If tickets are auctioned online by the ticket seller then presumably the band and venue will make more money which will lead to more tours/albums/better venues etc.
Auctioning would probably work both ways too in that worse seats would be available for less than they currently are now.
It's not just the venues that hate scalping, it seems that most people do too.
For me at least, scalping seems "evil" because it's charging a lot for something of little inherent value -- if I had just logged in 10 minutes earlier than you, I could have had your ticket for 1/10 the price.

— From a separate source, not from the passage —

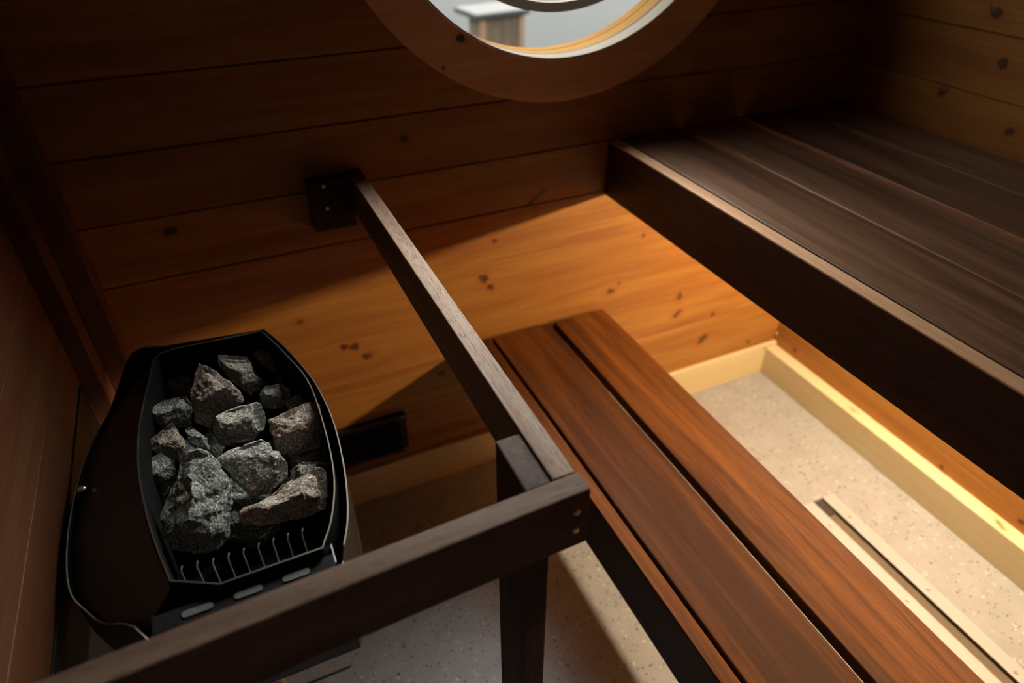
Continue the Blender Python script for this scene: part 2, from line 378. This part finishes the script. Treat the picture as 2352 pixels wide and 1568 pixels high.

A better system in my mind (one that ticketmaster had the leverage to implement) would be a point system - if I purchase a ticket for a sold-out concert, and it turns out that I can't go, I should be able to get my money back AND nab a spot in the pre-sale queue for the next popular concert coming to town.
That way, I still get my great ticket, but I'm not setting an arbitrary value based on demand.
There's no inherent value for tickets (or anything). Their value subjective - what people will pay for them. There's nothing more "right" about the price the ticketing office charges than the price the scalper charges.
It's not only a 10 minute difference, a scalper will allow you to buy a ticket 1 minute before the show starts - that's worth something.
There is, indeed, no such thing as inherent value, but people nonetheless tend to think in terms of inherent value. This is important to realize when you decide on marketing and pricing schemes. For instance, restaurants are more likely to offer a discount on quiet days than charge a surcharge on busy days, and they make those sorts of decisions for a reason (restaurants can be a very competitive business, after all.)
David Friedman wrote a neat paper about the psychology of inherent prices and some related topics:
The closest thing to a competitor that I know of (at least in the uni and arts market) is Paciolan; and after talking to them a bit about their architecture a few years ago - I don't think they pose much of a threat.
TicketMaster on the other hand... they're just scary (for many many reasons).